Patterns and Concerns at This Stage

  • Exactly-once vs at-least-once: stream processing can offer exactly-once with checkpointing and idempotent sink; or at-least-once with dedupe in store or at read; choose by consistency and complexity.
  • Rule complexity: simple threshold in stream; anomaly or ML-based may need separate service or batch; keep hot path simple.
  • SLO-driven ops: ingest latency (accept to ack), alert latency (event to notify), query p95, buffer lag, storage and cost; error budgets and on-call.

Summarizing the Evolution

Section titled “Summarizing the Evolution”

MVP delivers IoT/sensor ingest with an API or ingest endpoint, a DB or time-series store, events stored by device and timestamp, query by device and range, and optional threshold alert (sync or cron). That’s enough to ship a small deployment.

As you grow, you add buffered ingest (queue or batch), a time-series or columnar store, a rule engine for alerts, and downsampling and retention. You keep ingest throughput and durability and decouple alerts from the ingest path.

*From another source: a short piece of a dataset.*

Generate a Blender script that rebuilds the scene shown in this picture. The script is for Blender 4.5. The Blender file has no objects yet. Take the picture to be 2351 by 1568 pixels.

At advanced scale, you add stream processing (Kafka + Flink) for ingest and real-time rules, multi-tenant isolation, and cost control (tiered retention, quotas). You scale event rate and alert latency without over-building on day one.

This approach gives you:

  • Start Simple — ingest endpoint + store, query by device and range, optional threshold alert; ship and learn.
  • Scale Intentionally — add buffer and time-series store when rate and query shape demand it; add rule engine when alerts become critical.
  • Add Complexity Only When Required — avoid stream processing and multi-tenant until volume and product justify them; keep ingest durable and alerts decoupled first.